Network Systems Colloquium


INTERNET2 QUALITY OF SERVICE

Ben Teitelbaum
Internet2 / Advanced Network & Services

November 15, 2PM
STEW 318 (Note special room)

Abstract

The Internet2 project is a partnership of over 170 leading US research universities, working with industry and government, to enable new advanced networked applications to meet the emerging needs of higher education. Since its inception, one of the primary technical objectives of Internet2 has been to engineer scalable, interoperable, and administrable interdomain Quality of Service (QoS) to support an evolving set of new advanced networked applications. Applications like distance learning, remote instrument access and control, advanced scientific visualization, and networked collaboratories will allow universities to fulfill their research and education missions into the future, but only if the network QoS that these applications require can be assured.

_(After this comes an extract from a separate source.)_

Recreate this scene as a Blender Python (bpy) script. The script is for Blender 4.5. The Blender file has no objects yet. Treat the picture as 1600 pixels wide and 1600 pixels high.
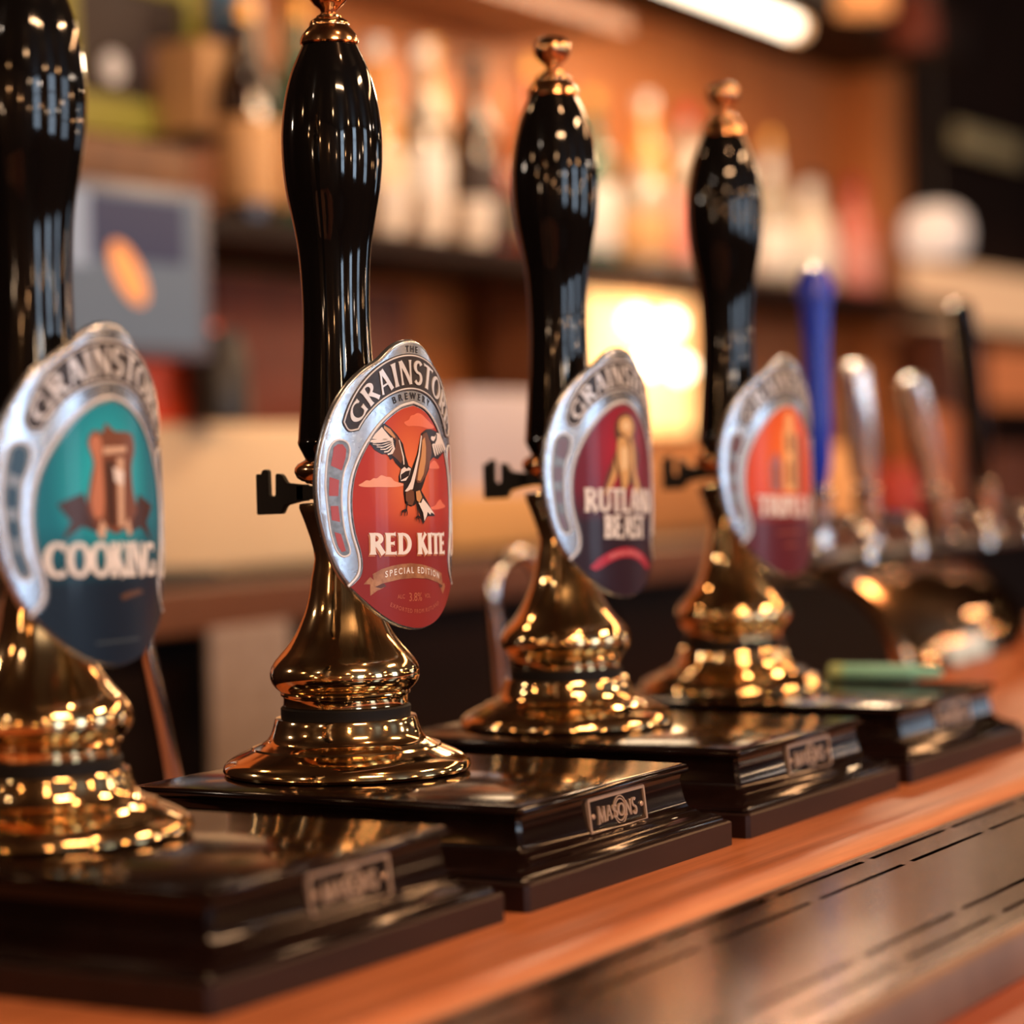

To meet this challenge, the Internet2 QBone initiative has brought together network planners, engineers, and advanced applications developers from across the research and higher education networking community to specify and build an interdomain testbed for IP QoS. The QBone architecture leverages the differentiated services forwarding primitives under standardization in the IETF and aims to provide a virtual leased-line service model across a highly-instrumented and open interdomain testbed. This talk will cover the steps that have been taken to deploy the QBone architecture, with particular emphasis on early deployment experience within the Abilene backbone network. The role of networking research in the Internet2 project will also be addressed.

Ben Teitelbaum is lead QoS Engineer with Internet2/UCAID and an Internet Engineer with Advanced Network & Services. He chairs the Internet2 QoS Working Group, which is responsible for the Internet2 QBone initiative, an effort to build an advanced test bed for inter-domain IP differentiated services. Ben is also leading the evaluation and deployment of new QoS technologies and services in the Abilene backbone network and, at Advanced Network & Services, is involved with architecting and engineering the Surveyor IP Provider Metrics (IPPM) measurement infrastructure. He holds degrees in mathematics from the Massachusetts Institute of Technology and computer science from the University of Wisconsin Madison.